1332. — DE MADAME DE SÉVIGNÉ À COULANGES.

À Grignan, le 14e août.

Venez çà que je vous embrasse, que je vous caresse, et que je vous dise que ma fille, dont vous estimez tant l’approbation est charmée des deux petits couplets que vous avez faits sur le saint-père[1] :

Son nom, ses armes sont des pots,
Une Caraffe étoit sa mère[2].

Je ne crois pas que rien puisse être si plaisamment imaginé, ni si bien mis en œuvre ; nous en avons tous été ravis. Mais, mon cher cousin, M. le duc de Chaulnes, dans sa lettre du 20e juillet, ne nous dit pas un mot de M. de Louvois[3] : il me semble qu’on doit à cette mort

  1. Lettre 1332. — 1. Voici Les deux couplets de Coulanges, tels qu’il les donne dans ses Mémoires, p. 255 et 256 ; ils ne sont pas dans le recueil imprimé de ses poésies.
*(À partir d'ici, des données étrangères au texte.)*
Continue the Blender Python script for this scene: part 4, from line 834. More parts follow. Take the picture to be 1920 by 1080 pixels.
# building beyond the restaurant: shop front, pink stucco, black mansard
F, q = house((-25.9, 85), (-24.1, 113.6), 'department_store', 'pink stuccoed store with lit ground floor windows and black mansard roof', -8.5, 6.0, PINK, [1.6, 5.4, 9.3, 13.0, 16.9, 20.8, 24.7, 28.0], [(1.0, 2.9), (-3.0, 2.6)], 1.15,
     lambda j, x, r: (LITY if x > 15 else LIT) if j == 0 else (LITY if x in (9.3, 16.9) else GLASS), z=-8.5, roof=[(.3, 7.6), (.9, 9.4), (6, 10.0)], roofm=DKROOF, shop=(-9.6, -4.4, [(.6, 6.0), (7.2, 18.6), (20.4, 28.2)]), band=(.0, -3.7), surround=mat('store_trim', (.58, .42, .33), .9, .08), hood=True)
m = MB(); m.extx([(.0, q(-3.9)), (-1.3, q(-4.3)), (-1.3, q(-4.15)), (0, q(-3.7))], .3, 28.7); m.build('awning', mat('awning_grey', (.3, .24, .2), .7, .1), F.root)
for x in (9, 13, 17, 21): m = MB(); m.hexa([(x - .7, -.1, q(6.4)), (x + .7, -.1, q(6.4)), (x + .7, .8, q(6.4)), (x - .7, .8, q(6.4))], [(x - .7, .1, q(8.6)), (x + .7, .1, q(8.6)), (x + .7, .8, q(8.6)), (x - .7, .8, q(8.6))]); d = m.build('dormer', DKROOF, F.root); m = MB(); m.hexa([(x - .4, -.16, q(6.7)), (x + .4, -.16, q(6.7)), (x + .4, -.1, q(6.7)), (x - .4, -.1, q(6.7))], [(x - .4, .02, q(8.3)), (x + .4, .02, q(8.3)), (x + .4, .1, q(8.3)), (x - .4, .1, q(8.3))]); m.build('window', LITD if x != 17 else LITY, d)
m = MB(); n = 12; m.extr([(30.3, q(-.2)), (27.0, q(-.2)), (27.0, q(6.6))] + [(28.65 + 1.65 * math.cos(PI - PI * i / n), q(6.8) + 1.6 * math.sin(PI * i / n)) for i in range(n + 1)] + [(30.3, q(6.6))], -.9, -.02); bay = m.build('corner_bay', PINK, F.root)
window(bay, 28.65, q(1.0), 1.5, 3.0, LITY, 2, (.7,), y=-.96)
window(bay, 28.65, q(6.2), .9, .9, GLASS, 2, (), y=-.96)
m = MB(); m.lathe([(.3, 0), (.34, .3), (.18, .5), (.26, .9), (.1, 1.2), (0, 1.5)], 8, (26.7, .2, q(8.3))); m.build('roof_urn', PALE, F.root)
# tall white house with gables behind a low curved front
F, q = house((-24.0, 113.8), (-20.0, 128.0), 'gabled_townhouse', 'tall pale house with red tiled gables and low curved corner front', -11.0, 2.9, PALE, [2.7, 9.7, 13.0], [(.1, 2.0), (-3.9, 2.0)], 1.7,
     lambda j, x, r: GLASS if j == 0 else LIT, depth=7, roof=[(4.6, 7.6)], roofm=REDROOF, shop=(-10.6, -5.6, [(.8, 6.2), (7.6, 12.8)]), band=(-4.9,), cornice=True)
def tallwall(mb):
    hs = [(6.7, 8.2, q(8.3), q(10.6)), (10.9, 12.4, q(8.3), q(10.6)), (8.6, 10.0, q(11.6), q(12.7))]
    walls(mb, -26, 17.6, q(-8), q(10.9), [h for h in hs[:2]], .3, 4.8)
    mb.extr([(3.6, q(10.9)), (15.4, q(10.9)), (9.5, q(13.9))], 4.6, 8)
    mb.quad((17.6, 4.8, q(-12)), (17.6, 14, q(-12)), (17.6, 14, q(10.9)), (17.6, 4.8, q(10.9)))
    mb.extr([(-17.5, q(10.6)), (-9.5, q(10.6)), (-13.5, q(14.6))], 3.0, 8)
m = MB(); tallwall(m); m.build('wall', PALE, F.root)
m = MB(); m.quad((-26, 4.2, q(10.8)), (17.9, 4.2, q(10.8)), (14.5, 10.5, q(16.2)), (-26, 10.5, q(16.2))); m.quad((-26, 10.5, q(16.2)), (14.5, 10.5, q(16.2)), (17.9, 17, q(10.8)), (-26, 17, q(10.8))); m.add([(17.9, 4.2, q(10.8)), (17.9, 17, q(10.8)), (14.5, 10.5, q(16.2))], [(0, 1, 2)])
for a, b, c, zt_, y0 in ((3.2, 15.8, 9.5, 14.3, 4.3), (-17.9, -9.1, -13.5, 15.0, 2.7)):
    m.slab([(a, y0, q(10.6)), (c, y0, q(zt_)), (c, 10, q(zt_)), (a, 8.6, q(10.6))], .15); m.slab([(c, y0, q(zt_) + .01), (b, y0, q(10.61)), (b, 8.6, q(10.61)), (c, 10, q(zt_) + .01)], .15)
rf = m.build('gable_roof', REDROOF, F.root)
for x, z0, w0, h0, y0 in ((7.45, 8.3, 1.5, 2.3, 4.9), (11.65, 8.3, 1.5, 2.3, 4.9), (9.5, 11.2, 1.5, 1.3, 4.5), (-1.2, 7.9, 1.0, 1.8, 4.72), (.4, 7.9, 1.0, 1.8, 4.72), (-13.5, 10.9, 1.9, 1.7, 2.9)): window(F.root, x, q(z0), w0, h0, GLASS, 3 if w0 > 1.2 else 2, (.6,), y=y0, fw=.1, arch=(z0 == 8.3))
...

    Notre pape est Napolitain,
    Mais c’est un saint, ce qui s’appelle,
    Qui veut de l’empire romain
    Chasser à jamais la donzelle,
    Bannir les jeux, les opéra,
    Le carnaval, et cetera.

    Mais au moins de boire en repos
    Nous permettra-t-il, le saint-père :
    Son nom, ses armes sont des pots,
    Une Caraffe étoit sa mère ;
    Pour moi, je veux avec éclat
    Célébrer son pontificat. (Note de l’édition de 1818.)

  2. 2. En italien, pignattello, diminutif de pignatto. pignatta, signifie petit pot ; la maison des Pignatelli portait pour armes trois petits pots. La mère d’Innocent XII était de la maison Caraffa. (lbidem.) — Le jour de son couronnement le nouveau pape fit jeter au peuple des médailles sur lesquelles les trois pots étaient représentés remplis d’argent et renversés, avec ces mots : Nihil pro me. (Note des Mémoires de Coulonges, p. 255.)
  3. 3. Louvois était mort le 16 juillet ; le duc de Chaulnes ne pouvait guère en être instruit à Rome le 20.